Muhamned Hamed/Reuters

As well as boosting tourism, the Underwater Military Museum Dive Site, which authorities expect to grow over time, is seen as an opportunity to draw tourists away from natural coral reefs, a precious but fragile resource especially affected by human activity.

A 2017 study by researchers from Ben-Gurion University of the Negev conducted in the neighboring Israeli city of Eilat has shown that man-made reefs are more popular with divers than natural reefs.

If current trends continue, experts warn that coral reefs worldwide will all but disappear by 2050, with major consequences on the global ecosystem. Human activity is reportedly mostly to blame for the phenomenon.

A Jordanian Cobra helicopter lowered to the seabed of the Red Sea, Aqaba underwater military museum, July 23, 2019
Aqaba Specia Economic Zone Authority/Handout via AFP

Research by Swiss and Israeli scientists published in 2017 states that local coral has showed unique resilience – but increased port traffic, climate change and human interaction remain a critical concern.

According to official figures, around 100,000 people visited Aqaba in 2018, and the number is only likely to increase with multiple low-cost flight options from Europe to Eilat.

A Jordanian Khalid battle tank on the seabed of the Red Sea, Aqaba underwater military museum, July 23, 2019
Aqaba Specia Economic Zone Authority/Handout via AFP

Other parts of the world have bet on sinking man-made equipment in order to boost coral preservation as well as tourism.
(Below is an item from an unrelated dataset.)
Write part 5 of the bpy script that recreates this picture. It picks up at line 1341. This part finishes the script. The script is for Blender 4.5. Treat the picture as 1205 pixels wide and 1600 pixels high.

The state of New York submerged part of the 1955 Tappan Zee Bridge, decommissioned in 2017, off the coast of Long Island in 2018.

“Bridge heaven is, you spend all your life above the water serving people, then you go to bridge heaven, which is you go below the water,” governor Andrew Cuomo said at the time, according to CBS.

Bahrain and Turkey have also sunk passenger airliners off their coast in order to create aquatic theme parks doubling as maritime habitats.